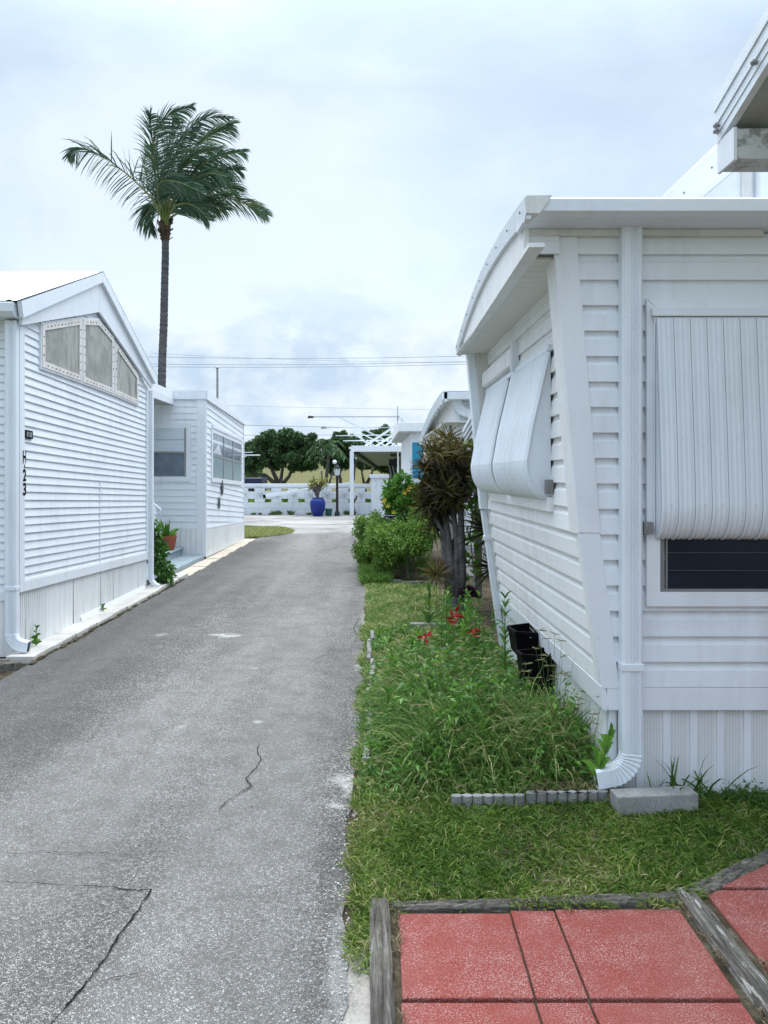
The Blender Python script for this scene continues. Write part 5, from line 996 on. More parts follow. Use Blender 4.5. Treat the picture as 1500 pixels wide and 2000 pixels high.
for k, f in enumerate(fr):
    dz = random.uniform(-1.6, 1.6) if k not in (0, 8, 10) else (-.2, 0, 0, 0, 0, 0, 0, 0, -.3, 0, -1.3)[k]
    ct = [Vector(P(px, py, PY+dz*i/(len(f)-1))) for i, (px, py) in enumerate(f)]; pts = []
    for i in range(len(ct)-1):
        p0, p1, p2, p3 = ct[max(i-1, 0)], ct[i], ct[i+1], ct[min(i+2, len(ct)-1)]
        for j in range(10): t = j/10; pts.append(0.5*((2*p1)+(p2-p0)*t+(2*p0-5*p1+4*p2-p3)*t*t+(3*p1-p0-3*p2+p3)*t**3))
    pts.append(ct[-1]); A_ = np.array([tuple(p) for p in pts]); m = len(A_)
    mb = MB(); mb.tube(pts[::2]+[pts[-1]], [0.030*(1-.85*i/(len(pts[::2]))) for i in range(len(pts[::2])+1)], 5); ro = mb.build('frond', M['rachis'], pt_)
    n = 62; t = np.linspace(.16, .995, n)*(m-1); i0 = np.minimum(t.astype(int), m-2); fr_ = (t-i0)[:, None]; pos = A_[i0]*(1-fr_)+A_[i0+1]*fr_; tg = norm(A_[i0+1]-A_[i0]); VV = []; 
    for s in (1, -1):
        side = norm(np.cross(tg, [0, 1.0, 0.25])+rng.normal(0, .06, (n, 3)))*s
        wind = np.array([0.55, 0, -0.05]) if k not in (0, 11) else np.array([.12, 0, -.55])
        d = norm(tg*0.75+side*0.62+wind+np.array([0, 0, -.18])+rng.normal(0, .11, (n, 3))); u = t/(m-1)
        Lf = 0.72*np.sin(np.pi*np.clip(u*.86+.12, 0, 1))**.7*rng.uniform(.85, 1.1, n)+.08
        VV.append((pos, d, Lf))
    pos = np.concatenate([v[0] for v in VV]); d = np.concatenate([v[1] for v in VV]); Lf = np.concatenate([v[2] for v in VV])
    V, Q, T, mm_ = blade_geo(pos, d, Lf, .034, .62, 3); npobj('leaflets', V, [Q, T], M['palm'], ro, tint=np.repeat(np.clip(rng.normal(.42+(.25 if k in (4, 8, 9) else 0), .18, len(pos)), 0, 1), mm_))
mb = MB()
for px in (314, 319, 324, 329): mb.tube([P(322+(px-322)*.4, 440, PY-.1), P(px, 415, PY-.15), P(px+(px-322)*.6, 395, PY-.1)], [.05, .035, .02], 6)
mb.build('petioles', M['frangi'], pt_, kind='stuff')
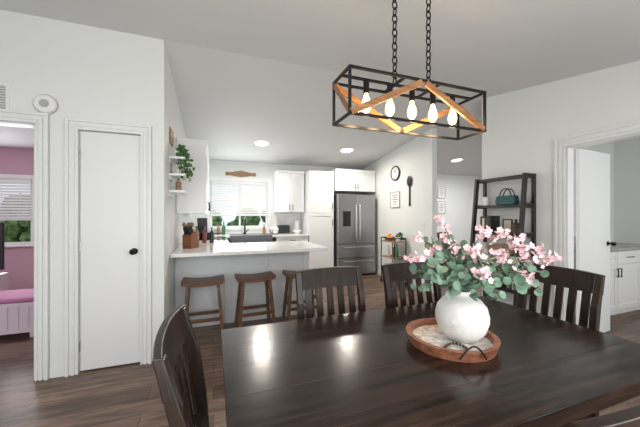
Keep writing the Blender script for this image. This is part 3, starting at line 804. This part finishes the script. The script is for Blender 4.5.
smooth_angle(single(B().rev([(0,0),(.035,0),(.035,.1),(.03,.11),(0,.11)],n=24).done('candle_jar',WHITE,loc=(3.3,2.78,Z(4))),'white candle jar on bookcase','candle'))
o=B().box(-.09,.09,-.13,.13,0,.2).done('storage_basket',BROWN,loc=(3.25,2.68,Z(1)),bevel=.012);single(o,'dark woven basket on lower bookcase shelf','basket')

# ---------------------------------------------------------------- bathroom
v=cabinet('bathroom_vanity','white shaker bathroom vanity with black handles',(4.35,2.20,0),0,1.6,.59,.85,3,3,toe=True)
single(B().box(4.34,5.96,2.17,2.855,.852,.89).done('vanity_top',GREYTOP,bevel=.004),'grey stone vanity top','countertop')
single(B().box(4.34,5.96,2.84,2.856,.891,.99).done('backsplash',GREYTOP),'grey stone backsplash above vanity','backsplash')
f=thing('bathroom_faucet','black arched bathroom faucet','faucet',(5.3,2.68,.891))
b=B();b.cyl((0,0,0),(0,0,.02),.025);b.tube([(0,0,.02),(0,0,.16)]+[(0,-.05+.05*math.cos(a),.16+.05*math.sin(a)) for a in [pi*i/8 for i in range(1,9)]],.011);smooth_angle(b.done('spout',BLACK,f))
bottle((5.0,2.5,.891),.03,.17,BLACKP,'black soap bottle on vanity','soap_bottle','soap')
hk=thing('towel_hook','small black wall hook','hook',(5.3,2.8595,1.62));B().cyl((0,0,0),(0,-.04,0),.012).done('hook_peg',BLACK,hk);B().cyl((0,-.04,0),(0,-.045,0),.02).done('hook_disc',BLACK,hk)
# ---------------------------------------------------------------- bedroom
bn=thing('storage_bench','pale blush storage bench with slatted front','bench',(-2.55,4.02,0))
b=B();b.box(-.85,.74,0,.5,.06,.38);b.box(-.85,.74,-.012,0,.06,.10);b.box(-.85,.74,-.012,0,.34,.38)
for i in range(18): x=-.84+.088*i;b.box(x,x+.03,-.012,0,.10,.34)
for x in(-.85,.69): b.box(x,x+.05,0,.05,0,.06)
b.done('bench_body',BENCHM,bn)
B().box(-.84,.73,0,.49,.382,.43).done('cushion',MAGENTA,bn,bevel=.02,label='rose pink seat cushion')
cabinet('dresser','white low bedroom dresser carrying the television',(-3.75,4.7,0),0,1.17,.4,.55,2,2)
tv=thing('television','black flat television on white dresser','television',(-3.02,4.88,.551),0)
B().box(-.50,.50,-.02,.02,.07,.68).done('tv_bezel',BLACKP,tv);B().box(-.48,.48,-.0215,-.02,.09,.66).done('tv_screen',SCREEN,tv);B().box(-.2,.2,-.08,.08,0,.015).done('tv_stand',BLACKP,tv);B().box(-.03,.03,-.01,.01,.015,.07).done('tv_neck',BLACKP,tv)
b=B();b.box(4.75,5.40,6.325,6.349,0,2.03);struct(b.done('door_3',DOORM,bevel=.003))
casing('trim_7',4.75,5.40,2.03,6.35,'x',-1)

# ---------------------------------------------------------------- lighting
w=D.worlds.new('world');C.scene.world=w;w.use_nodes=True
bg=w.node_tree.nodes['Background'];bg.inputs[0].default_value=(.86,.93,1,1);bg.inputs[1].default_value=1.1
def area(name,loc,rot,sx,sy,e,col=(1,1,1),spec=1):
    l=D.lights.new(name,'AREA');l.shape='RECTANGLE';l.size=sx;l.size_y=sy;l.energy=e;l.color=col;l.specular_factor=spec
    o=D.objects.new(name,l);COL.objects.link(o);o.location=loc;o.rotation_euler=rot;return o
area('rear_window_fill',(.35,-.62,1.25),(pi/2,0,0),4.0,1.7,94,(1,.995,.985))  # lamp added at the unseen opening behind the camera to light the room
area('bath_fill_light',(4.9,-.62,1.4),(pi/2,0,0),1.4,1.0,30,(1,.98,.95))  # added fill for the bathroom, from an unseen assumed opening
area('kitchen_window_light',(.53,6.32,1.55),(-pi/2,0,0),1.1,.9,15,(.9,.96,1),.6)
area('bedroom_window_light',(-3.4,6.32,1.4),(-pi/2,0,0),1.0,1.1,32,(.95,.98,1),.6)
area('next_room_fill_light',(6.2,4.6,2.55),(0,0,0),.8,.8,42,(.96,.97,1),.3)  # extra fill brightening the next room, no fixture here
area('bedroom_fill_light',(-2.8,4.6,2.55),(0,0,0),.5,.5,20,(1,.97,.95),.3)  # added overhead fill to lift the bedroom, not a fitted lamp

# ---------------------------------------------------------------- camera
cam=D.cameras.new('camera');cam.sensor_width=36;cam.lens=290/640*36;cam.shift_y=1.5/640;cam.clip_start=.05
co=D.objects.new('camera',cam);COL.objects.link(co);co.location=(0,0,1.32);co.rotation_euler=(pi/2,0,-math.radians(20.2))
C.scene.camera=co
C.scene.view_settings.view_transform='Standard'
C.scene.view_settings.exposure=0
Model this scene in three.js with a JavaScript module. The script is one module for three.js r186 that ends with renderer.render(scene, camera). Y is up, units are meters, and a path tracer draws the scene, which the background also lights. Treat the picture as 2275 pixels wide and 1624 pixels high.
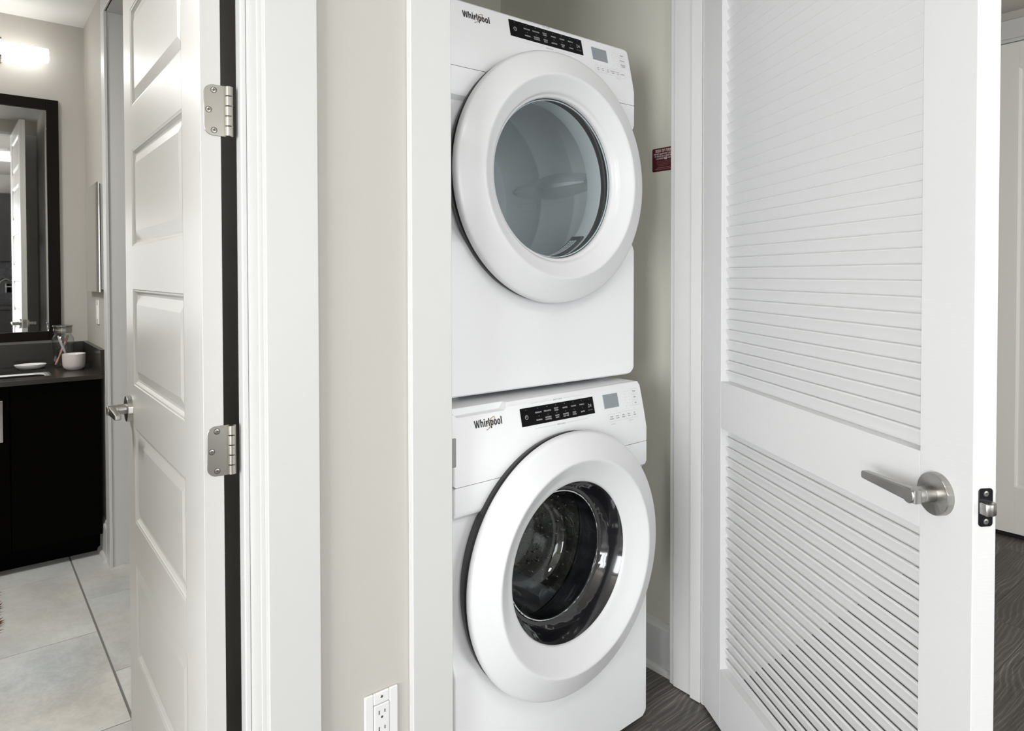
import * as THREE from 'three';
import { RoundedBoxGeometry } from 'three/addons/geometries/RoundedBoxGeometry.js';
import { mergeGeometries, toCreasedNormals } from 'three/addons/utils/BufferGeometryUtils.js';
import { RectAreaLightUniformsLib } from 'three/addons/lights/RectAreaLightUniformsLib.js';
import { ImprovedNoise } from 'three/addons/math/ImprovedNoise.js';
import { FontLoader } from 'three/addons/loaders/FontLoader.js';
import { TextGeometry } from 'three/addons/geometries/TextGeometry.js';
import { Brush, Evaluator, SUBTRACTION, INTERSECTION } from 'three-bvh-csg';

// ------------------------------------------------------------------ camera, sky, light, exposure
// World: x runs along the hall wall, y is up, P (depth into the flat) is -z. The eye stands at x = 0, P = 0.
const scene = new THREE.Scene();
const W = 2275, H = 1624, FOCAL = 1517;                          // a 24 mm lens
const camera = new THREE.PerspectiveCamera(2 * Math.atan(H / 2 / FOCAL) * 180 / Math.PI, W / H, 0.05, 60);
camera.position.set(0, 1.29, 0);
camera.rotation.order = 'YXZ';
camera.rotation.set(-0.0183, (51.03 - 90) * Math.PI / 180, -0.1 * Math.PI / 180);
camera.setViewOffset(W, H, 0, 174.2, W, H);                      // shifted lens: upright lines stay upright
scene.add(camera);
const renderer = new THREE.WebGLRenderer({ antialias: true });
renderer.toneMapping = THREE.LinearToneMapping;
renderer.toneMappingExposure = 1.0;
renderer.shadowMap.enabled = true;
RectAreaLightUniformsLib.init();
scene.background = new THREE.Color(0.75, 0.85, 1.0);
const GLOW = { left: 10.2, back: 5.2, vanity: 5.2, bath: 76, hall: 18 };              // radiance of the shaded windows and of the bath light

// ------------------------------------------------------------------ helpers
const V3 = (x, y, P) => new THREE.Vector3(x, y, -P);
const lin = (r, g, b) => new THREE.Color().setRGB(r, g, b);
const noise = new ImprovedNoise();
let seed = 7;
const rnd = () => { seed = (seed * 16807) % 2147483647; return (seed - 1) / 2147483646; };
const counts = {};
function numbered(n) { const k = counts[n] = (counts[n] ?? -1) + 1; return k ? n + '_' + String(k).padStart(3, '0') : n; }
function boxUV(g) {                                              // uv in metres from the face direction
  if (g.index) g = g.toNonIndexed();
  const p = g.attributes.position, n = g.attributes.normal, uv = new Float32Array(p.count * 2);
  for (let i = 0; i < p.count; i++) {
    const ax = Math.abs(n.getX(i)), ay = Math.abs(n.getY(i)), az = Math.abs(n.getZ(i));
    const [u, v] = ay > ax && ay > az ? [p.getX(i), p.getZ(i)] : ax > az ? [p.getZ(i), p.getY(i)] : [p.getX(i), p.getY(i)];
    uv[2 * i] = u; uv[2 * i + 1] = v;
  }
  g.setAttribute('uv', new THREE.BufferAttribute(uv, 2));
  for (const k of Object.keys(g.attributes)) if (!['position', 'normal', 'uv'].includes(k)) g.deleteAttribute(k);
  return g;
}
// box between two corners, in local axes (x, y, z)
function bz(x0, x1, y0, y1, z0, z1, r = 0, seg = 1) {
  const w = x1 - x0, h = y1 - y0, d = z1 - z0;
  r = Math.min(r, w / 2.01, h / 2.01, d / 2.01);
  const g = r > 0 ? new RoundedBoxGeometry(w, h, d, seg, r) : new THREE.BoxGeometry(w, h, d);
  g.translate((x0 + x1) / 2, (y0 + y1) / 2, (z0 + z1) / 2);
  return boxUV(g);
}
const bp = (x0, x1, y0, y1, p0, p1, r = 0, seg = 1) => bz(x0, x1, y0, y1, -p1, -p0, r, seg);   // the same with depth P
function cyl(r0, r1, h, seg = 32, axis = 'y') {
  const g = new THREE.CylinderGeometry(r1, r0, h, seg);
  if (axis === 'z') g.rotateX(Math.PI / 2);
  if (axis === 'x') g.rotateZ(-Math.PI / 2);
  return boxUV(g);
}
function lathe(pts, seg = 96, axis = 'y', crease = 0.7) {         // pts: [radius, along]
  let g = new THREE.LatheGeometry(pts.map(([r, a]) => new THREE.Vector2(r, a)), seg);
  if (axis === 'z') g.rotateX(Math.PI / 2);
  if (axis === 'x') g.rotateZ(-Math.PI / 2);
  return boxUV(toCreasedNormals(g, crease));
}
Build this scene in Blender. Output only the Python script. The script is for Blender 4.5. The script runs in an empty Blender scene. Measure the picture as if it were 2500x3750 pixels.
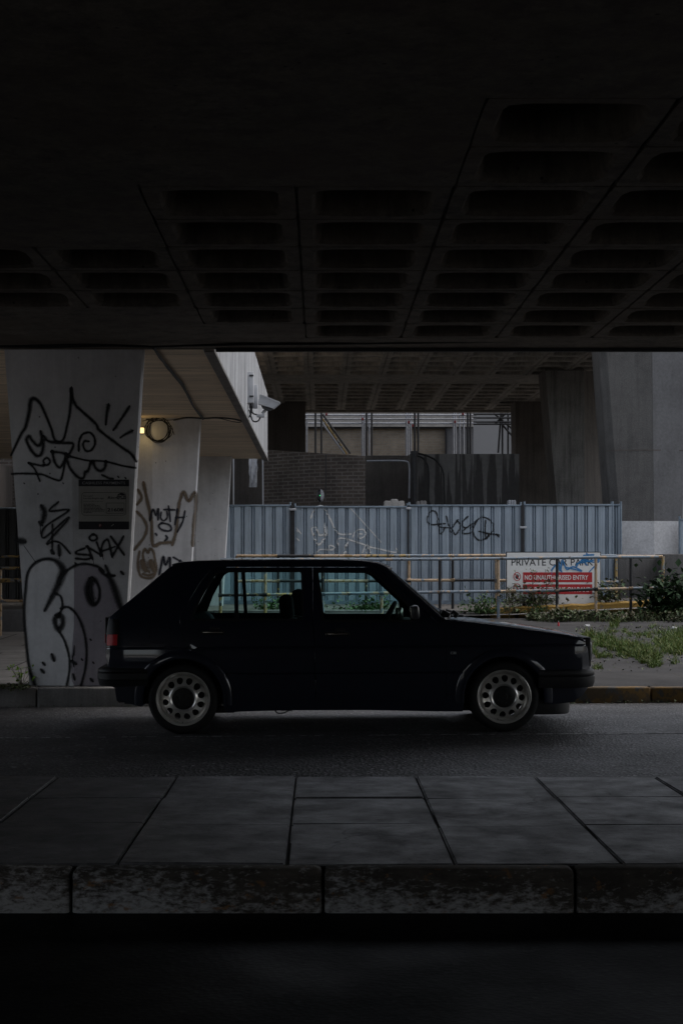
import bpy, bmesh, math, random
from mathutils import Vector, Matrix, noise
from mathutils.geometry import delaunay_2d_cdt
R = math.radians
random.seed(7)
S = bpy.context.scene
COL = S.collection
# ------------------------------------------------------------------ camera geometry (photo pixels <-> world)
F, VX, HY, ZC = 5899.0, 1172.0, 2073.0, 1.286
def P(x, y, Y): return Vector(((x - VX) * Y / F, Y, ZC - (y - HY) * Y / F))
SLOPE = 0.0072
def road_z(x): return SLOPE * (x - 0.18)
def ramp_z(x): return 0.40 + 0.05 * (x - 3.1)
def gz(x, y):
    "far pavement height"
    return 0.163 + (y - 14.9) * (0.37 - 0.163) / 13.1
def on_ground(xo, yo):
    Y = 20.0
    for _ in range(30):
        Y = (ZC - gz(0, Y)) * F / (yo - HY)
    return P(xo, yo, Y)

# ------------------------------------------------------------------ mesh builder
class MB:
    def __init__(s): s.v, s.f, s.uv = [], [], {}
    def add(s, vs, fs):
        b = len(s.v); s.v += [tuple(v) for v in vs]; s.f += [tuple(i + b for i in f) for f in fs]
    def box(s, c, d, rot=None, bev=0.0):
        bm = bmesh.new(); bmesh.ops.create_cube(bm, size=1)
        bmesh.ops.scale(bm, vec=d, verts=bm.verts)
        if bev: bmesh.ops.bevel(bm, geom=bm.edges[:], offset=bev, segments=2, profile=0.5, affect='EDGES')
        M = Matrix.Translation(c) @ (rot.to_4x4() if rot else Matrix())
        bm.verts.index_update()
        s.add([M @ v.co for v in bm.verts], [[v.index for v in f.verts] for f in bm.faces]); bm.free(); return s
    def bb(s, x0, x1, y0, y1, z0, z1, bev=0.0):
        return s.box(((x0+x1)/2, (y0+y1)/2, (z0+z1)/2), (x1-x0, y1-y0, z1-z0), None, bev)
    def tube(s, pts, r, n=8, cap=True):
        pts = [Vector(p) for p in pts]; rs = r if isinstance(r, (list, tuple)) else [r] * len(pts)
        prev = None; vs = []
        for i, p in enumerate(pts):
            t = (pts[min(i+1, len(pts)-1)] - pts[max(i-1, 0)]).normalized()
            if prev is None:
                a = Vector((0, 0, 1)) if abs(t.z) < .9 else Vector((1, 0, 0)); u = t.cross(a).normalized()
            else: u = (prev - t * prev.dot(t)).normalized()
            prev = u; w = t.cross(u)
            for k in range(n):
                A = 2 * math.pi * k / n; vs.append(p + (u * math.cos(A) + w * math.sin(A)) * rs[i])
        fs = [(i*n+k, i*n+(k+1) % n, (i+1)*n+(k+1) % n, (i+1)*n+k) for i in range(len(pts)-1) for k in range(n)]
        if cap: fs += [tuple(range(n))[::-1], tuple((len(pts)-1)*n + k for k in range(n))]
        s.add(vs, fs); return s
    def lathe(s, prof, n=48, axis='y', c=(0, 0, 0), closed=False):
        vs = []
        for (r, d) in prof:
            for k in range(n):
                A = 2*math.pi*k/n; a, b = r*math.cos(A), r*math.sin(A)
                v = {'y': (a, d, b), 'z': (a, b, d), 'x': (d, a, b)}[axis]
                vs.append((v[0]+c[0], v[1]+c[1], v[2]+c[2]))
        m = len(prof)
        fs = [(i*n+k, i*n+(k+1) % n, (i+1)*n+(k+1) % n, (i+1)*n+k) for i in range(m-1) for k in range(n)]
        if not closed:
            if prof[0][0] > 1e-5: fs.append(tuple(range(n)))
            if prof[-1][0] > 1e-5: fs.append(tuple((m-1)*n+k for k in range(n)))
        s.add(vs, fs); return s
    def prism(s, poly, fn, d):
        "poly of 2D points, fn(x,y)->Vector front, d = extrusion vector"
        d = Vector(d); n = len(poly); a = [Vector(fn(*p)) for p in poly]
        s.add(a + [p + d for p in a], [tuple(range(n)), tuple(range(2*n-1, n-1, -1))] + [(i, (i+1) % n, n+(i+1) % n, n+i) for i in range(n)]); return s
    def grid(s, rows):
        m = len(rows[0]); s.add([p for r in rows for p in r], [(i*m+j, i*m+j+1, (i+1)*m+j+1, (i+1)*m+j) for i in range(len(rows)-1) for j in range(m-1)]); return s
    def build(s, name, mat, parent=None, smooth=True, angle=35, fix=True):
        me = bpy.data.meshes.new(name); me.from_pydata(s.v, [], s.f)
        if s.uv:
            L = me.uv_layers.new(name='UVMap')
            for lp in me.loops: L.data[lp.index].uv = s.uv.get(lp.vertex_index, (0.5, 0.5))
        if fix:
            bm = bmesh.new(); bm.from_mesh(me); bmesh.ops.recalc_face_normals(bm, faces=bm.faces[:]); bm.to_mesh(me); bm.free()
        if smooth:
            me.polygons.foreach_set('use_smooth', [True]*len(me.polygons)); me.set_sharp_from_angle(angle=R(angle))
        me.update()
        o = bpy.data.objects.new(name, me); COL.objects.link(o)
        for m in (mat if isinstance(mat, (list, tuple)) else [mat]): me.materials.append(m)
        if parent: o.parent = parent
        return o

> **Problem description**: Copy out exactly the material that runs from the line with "Build this scene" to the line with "return P(xo, yo, Y)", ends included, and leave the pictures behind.

> **Answer to this exercise**:
Build this scene in Blender. Output only the Python script. The script is for Blender 4.5. The script runs in an empty Blender scene. Measure the picture as if it were 2500x3750 pixels.
import bpy, bmesh, math, random
from mathutils import Vector, Matrix, noise
from mathutils.geometry import delaunay_2d_cdt
R = math.radians
random.seed(7)
S = bpy.context.scene
COL = S.collection
# ------------------------------------------------------------------ camera geometry (photo pixels <-> world)
F, VX, HY, ZC = 5899.0, 1172.0, 2073.0, 1.286
def P(x, y, Y): return Vector(((x - VX) * Y / F, Y, ZC - (y - HY) * Y / F))
SLOPE = 0.0072
def road_z(x): return SLOPE * (x - 0.18)
def ramp_z(x): return 0.40 + 0.05 * (x - 3.1)
def gz(x, y):
    "far pavement height"
    return 0.163 + (y - 14.9) * (0.37 - 0.163) / 13.1
def on_ground(xo, yo):
    Y = 20.0
    for _ in range(30):
        Y = (ZC - gz(0, Y)) * F / (yo - HY)
    return P(xo, yo, Y)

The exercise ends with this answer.